There are some really interesting ideas above and I feel that your own digital product seems like the next logical step after Amazon affiliate stuff.

I'm in a similar niche where there's a plethora of ebooks available and while I haven't given this a tonne of thought yet, I'd be tempted to use an ebook as a free lead magnet, keeping it super niche relevant and then have a more valuable offer like a video course or access to group training.
 
Here's another option:

Take your ebook, boil it down to the main takeaways, tips, tricks and hacks. Expand on those points individually by making a powerpoint out of those, and using Camtasia or Jing, record yourself talking through that powerpoint. Should be no more than 4-10 videos, no more than an hour total.

Chunk it out into separate videos in Camtasia, or 5 min segments with Jing. Put up a quick website with a locked membership area. Set the price to free, and only require optin to get the free video course you just made, with an upsell to the full book.

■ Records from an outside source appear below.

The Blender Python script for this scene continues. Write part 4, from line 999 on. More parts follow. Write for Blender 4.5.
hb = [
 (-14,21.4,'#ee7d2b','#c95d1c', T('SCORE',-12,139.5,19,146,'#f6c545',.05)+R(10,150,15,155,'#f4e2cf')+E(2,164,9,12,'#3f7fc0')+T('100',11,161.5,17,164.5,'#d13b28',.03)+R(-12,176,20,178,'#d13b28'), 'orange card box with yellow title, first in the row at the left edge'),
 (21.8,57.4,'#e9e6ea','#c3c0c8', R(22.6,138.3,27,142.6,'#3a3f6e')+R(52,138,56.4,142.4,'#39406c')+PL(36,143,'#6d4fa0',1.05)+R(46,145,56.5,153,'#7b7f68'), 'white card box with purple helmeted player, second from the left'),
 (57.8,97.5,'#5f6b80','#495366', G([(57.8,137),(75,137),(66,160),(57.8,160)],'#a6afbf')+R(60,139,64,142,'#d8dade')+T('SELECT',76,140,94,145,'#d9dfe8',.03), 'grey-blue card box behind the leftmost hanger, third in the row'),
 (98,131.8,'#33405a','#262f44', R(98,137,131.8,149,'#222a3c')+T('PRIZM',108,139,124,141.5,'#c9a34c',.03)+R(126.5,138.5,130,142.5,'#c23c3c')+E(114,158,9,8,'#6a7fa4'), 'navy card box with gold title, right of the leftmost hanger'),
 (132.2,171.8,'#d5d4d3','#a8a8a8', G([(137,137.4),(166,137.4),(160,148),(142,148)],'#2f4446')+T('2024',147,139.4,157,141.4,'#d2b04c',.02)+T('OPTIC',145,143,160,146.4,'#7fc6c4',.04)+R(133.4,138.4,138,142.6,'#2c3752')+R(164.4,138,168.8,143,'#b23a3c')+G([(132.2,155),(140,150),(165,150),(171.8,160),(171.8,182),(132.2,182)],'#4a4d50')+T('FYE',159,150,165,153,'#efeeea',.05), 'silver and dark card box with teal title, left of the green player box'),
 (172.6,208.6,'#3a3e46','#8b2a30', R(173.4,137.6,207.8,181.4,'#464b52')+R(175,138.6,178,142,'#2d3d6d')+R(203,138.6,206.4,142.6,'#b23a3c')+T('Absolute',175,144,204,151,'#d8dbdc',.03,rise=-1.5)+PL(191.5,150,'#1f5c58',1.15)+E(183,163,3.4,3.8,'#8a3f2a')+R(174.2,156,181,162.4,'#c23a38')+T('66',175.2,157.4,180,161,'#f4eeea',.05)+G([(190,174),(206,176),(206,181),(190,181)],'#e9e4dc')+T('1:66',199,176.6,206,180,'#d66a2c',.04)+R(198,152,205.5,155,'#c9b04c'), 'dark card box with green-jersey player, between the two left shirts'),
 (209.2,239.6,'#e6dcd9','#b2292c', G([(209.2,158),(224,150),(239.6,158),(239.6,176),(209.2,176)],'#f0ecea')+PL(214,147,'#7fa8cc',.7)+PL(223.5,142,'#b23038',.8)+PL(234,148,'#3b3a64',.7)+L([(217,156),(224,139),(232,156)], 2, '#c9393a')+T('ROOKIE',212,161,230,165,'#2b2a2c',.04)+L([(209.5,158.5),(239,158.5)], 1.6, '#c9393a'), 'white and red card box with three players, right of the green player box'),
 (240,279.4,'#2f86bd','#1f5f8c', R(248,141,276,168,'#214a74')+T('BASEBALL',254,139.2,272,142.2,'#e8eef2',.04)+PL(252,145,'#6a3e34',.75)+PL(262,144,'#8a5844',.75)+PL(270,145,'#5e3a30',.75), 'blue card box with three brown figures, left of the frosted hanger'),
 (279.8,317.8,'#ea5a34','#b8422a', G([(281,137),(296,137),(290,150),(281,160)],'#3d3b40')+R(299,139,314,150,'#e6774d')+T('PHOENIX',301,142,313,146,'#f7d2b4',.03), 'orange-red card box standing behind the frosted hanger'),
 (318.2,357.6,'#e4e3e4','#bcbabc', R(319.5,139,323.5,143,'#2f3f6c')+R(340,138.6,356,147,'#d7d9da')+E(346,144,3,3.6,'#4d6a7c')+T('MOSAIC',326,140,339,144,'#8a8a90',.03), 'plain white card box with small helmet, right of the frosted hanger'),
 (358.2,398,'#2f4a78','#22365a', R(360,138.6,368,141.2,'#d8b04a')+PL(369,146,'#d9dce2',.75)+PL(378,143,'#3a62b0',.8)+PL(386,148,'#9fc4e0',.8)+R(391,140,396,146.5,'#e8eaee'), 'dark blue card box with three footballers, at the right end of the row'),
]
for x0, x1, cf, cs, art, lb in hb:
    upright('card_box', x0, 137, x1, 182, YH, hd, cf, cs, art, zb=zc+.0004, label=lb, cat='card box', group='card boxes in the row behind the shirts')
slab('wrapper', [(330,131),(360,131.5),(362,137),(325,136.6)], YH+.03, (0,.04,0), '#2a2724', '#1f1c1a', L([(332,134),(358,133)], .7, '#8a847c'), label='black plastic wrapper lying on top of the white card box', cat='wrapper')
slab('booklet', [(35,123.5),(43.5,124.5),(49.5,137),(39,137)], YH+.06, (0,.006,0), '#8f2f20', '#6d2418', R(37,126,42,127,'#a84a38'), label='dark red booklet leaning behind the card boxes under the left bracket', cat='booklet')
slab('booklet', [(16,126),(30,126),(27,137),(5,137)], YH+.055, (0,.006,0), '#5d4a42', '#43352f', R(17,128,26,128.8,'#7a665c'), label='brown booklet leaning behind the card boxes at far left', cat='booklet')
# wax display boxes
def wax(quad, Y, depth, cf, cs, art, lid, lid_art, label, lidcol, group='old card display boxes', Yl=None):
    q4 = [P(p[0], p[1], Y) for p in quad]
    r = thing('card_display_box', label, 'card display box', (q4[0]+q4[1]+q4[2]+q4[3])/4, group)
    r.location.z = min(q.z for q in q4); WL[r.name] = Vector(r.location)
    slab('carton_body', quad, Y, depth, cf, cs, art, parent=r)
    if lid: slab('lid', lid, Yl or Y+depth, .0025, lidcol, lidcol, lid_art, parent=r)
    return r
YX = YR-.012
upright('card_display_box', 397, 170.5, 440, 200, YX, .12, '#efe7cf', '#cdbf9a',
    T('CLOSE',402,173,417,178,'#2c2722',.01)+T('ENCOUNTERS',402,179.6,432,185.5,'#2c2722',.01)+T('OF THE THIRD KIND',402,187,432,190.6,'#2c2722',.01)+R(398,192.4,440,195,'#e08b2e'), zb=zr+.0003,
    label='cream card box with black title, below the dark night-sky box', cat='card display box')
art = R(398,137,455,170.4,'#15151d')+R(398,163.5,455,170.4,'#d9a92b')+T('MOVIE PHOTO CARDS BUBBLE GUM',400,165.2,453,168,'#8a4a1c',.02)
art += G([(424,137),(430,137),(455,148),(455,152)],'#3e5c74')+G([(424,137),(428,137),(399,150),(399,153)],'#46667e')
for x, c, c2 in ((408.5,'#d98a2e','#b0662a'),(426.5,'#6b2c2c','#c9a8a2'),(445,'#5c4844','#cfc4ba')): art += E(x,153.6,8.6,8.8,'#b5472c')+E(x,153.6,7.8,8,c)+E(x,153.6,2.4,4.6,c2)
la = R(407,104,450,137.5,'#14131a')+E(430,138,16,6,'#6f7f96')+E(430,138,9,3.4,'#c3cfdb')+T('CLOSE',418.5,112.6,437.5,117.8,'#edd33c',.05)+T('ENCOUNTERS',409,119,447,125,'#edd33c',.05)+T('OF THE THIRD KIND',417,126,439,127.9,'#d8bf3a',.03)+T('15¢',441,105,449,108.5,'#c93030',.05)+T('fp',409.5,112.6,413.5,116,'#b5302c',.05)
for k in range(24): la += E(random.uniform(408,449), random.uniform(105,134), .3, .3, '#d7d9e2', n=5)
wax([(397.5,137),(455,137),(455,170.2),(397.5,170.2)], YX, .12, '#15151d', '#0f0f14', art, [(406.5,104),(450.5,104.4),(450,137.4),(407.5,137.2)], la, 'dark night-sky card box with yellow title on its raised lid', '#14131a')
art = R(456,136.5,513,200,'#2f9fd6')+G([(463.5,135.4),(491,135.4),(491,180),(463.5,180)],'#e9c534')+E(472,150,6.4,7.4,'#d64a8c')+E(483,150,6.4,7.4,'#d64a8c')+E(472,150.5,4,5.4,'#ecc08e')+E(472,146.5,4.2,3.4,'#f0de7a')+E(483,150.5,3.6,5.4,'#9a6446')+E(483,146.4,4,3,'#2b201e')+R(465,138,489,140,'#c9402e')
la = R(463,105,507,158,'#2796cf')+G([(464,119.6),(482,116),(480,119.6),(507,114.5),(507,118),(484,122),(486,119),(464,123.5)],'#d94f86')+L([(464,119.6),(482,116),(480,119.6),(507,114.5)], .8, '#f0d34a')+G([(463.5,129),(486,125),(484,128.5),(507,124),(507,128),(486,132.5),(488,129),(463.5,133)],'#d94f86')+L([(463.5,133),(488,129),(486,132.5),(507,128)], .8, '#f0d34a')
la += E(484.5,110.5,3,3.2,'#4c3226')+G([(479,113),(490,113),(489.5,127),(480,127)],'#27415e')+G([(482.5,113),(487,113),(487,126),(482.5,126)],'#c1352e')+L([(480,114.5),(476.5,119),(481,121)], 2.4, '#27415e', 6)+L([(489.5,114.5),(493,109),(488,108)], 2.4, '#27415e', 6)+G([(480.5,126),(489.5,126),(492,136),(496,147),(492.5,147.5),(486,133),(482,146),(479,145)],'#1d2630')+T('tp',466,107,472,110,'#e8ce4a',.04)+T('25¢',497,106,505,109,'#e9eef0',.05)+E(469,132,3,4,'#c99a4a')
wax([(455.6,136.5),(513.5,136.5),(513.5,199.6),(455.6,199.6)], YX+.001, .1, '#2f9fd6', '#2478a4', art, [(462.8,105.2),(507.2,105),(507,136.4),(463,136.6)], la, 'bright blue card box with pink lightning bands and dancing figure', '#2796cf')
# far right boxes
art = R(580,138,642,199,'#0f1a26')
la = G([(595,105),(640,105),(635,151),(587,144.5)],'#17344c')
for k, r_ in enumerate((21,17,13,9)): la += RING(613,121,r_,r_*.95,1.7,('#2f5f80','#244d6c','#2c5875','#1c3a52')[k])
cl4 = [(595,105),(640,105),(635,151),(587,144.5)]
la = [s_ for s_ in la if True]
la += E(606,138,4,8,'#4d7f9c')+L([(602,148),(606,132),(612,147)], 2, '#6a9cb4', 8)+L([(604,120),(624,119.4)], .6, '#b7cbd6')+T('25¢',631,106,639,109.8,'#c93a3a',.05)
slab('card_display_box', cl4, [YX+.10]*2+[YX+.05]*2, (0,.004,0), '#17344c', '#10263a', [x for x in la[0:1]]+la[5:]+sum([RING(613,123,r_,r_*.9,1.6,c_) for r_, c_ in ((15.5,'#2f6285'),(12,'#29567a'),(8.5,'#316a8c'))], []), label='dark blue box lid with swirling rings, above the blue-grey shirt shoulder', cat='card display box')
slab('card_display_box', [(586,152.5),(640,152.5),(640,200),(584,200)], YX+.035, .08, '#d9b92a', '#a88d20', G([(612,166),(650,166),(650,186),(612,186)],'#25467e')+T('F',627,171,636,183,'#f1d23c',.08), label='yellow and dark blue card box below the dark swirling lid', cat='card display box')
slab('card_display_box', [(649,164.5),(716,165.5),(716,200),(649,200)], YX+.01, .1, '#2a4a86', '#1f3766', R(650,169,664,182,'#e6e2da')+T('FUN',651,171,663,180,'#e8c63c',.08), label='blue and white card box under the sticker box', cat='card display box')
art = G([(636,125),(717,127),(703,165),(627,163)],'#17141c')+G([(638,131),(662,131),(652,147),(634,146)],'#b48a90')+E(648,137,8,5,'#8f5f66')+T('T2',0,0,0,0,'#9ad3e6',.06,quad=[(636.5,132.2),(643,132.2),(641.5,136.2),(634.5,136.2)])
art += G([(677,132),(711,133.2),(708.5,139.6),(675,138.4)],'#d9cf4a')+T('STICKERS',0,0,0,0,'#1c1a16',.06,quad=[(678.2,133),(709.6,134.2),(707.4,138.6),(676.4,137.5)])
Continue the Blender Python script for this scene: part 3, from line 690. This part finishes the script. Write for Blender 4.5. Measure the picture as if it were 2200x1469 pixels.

Using @CCarter Traffic Leaks, go to forums and anywhere else your target market plays on the internet. Insert yourself into the conversation, and gain rapport. Footer link in your posts back to the free video course with e-book upsell. Profit.

Is there a possibility in your market to be a consultant, coach, or "expert" that people can reach out to? Good, chunk out more info into video, audio, PDF, articles, courses, and weekly calls with your target market.

Start offering those to your list, AFTER sending them a survey about what they actually want the solution to, then make that as a core offering.
Let them buy.
Open an affiliate program and saturate the market with your offers. Dip into retargeting and conversion tracking, and build an empire.

That's how you stop being an ebook vendor and become the authority in your marketplace.